Let me share with you the heart breaking story of one family in northern Indiana. They searched and searched and found the home they’d always wanted. They had all of the initial inspections performed, waded through the mounds of paperwork involved in purchasing a home and finally signed on the dotted line. Whew! They’d done it; they’d bought their new home. The family picked colors for different rooms and began to paint. Smiling faces covered with occasional streaks of paint, as they worked on their new home together; even redoing some of the wood flooring. Finally they moved in.

After being in their new home for only a week, they heard from the local police that they suspected the previous owner had been manufacturing meth at the home. Alarm bells chimed in the minds of the parents. What had they brought their children into; surely not a former meth lab? Police dogs were called in to sniff for drugs, but the dogs did not detect anything.

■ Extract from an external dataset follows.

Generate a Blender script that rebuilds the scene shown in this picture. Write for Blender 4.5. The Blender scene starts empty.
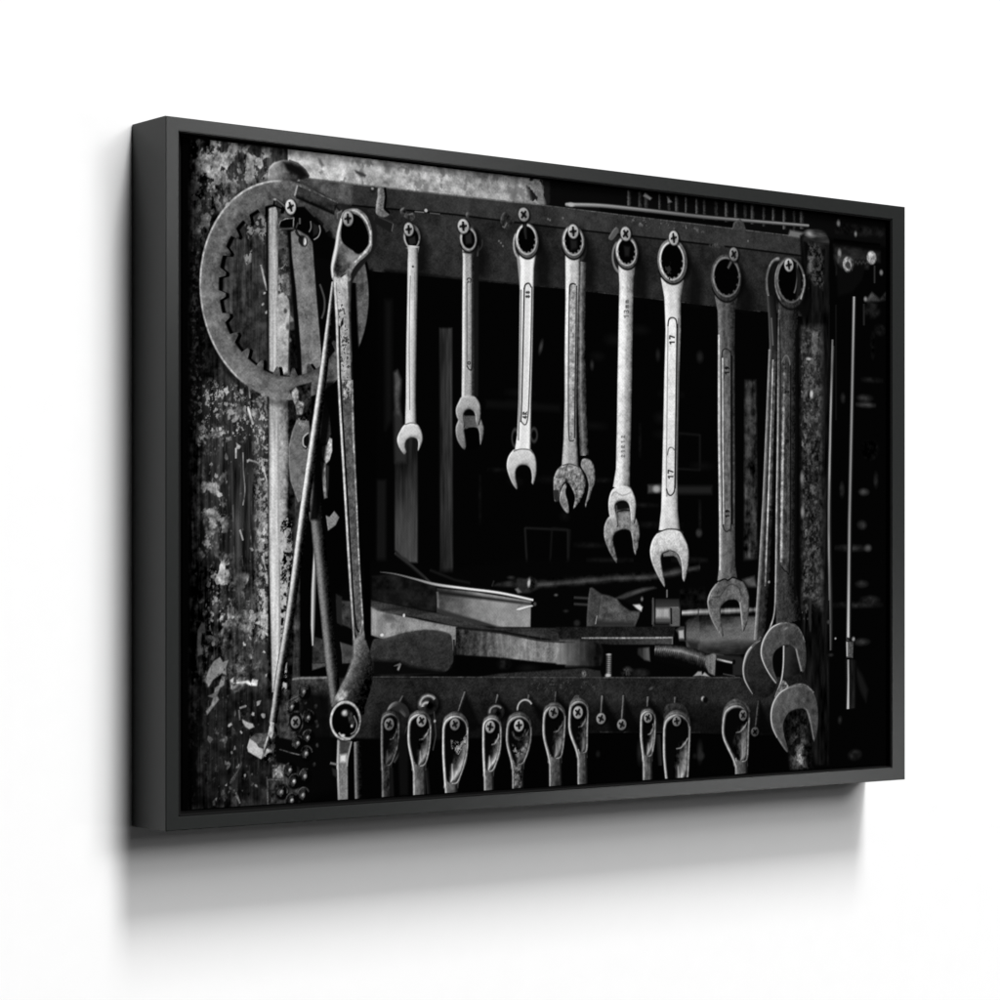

Feeling uncertain whether a police dog could detect meth residue contaminant in the walls and carpeting, especially since the police had discovered a suspicious burn pile in the back yard, they learned of Crisis Cleaning and decided to have their home tested. Lab results came back and even with the new painting on the walls and ceilings of their new home there were many rooms that tested positive for meth above Indiana’s threshold of 0.50 ug/100cm2. Now this family is living in a home that could potentially make them ill, unless they choose to have it decontaminated. But having a five bedroom home decontaminated is a huge expense.

So who is to blame? The realtor, did he or she know about the home’s history, the family for not ferreting out all of the facts, or the previous owner? Thankfully, for this family there is at least the hope of using their insurance and possibly even the previous owner’s insurance through ongoing liability, since they did not commit the illegal act themselves. All of this could have been avoided if meth testing were added to a home inspector’s list of things to be checked before a home is purchased. For only $59 plus the cost of shipping to a professional lab, the family could have known beforehand that the home they were thinking of purchasing had meth residue all throughout it. So much anguish could have been spared.

Oh, and back to the police drug sniffing dogs, they are great at what they do, finding packets of drugs, but we now know they cannot detect methamphetamine residue. It lurks, undetected, by humans and dogs. Demand a meth test as a condition of sale prior to purchasing a new home or prior to signing a rental lease.